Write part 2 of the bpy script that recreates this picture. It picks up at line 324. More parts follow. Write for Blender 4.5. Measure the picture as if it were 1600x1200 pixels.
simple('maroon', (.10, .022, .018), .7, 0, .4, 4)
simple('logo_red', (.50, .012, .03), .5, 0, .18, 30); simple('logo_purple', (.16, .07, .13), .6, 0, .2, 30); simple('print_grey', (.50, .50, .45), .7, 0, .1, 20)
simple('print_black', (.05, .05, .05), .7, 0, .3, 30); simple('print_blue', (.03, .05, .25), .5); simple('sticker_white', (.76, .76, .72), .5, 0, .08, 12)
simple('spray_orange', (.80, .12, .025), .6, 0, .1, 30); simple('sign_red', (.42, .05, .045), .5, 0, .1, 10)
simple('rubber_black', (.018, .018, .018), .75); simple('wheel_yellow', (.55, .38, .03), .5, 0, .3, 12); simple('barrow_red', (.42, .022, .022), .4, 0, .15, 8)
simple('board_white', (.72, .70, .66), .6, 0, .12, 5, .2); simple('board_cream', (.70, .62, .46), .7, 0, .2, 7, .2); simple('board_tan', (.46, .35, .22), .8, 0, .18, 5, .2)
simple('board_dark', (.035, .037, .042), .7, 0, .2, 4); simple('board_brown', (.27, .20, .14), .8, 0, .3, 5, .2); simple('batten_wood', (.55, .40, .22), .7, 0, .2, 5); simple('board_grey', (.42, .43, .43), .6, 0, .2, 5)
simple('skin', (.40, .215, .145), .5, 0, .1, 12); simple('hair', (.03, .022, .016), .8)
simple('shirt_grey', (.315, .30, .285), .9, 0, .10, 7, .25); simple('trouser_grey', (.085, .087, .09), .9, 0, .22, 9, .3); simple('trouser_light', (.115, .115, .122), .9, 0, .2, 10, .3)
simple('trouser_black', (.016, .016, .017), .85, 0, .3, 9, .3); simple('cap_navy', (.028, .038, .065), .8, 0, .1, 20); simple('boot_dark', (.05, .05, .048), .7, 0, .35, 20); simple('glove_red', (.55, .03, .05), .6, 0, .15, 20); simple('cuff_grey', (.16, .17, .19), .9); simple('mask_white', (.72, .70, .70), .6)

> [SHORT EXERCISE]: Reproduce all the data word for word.

> [RESULT OF THE TASK]:
Write part 2 of the bpy script that recreates this picture. It picks up at line 324. More parts follow. Write for Blender 4.5. Measure the picture as if it were 1600x1200 pixels.
simple('maroon', (.10, .022, .018), .7, 0, .4, 4)
simple('logo_red', (.50, .012, .03), .5, 0, .18, 30); simple('logo_purple', (.16, .07, .13), .6, 0, .2, 30); simple('print_grey', (.50, .50, .45), .7, 0, .1, 20)
simple('print_black', (.05, .05, .05), .7, 0, .3, 30); simple('print_blue', (.03, .05, .25), .5); simple('sticker_white', (.76, .76, .72), .5, 0, .08, 12)
simple('spray_orange', (.80, .12, .025), .6, 0, .1, 30); simple('sign_red', (.42, .05, .045), .5, 0, .1, 10)
simple('rubber_black', (.018, .018, .018), .75); simple('wheel_yellow', (.55, .38, .03), .5, 0, .3, 12); simple('barrow_red', (.42, .022, .022), .4, 0, .15, 8)
simple('board_white', (.72, .70, .66), .6, 0, .12, 5, .2); simple('board_cream', (.70, .62, .46), .7, 0, .2, 7, .2); simple('board_tan', (.46, .35, .22), .8, 0, .18, 5, .2)
simple('board_dark', (.035, .037, .042), .7, 0, .2, 4); simple('board_brown', (.27, .20, .14), .8, 0, .3, 5, .2); simple('batten_wood', (.55, .40, .22), .7, 0, .2, 5); simple('board_grey', (.42, .43, .43), .6, 0, .2, 5)
simple('skin', (.40, .215, .145), .5, 0, .1, 12); simple('hair', (.03, .022, .016), .8)
simple('shirt_grey', (.315, .30, .285), .9, 0, .10, 7, .25); simple('trouser_grey', (.085, .087, .09), .9, 0, .22, 9, .3); simple('trouser_light', (.115, .115, .122), .9, 0, .2, 10, .3)
simple('trouser_black', (.016, .016, .017), .85, 0, .3, 9, .3); simple('cap_navy', (.028, .038, .065), .8, 0, .1, 20); simple('boot_dark', (.05, .05, .048), .7, 0, .35, 20); simple('glove_red', (.55, .03, .05), .6, 0, .15, 20); simple('cuff_grey', (.16, .17, .19), .9); simple('mask_white', (.72, .70, .70), .6)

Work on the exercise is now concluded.